NCL has also had a new policy of paying agent commission on the portion of the fare that was previously non-commissionable, such as port fees and other charges.

“We believe that we maximise our profitability when we get the trade community fully behind us; we can’t win without them and we want to do everything in our toolkit,” he said, commenting on non-commissionable fares and “tremendous” marketing spend.

“We absolutely saw a significant shift in business, in a positive way.”

NCL is committed to having 1,500 agents on its ships between May and October, including several on the new ship Viva this week and last.

“We believe that the single biggest thing that we can do to get travel agents to sell our product is to experience it,” he said.

“We can talk until we are blue in the face about how beautiful the product is, what a wonderful guest experience, all the choices that guests have and the wonderful times they have onboard – but a travel agent comes and sees it for themselves and then they really believe.”
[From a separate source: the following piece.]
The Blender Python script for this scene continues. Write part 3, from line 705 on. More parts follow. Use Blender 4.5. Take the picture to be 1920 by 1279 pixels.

Commenting on trends across NCLH’s three brands – NCL, Oceania Cruises and Regent Seven Seas Cruises – he said the company is seeing demand for more “destination intensive” cruises, with longer durations, and more bookings further in advance.

NCL cruises from Southampton to Reykjavik during the summer season have been a “fantastic success” in 2022 and 2023 – and will run again next year.

However, he said there was not enough demand for more cruises to sail from Southampton as customers are happy to fly to Mediterranean ports to start their holidays.

One region that is back on the map for NCLH is Asia, for the first time in three years, with cruises visiting countries such as Japan, Thailand, Australia and New Zealand.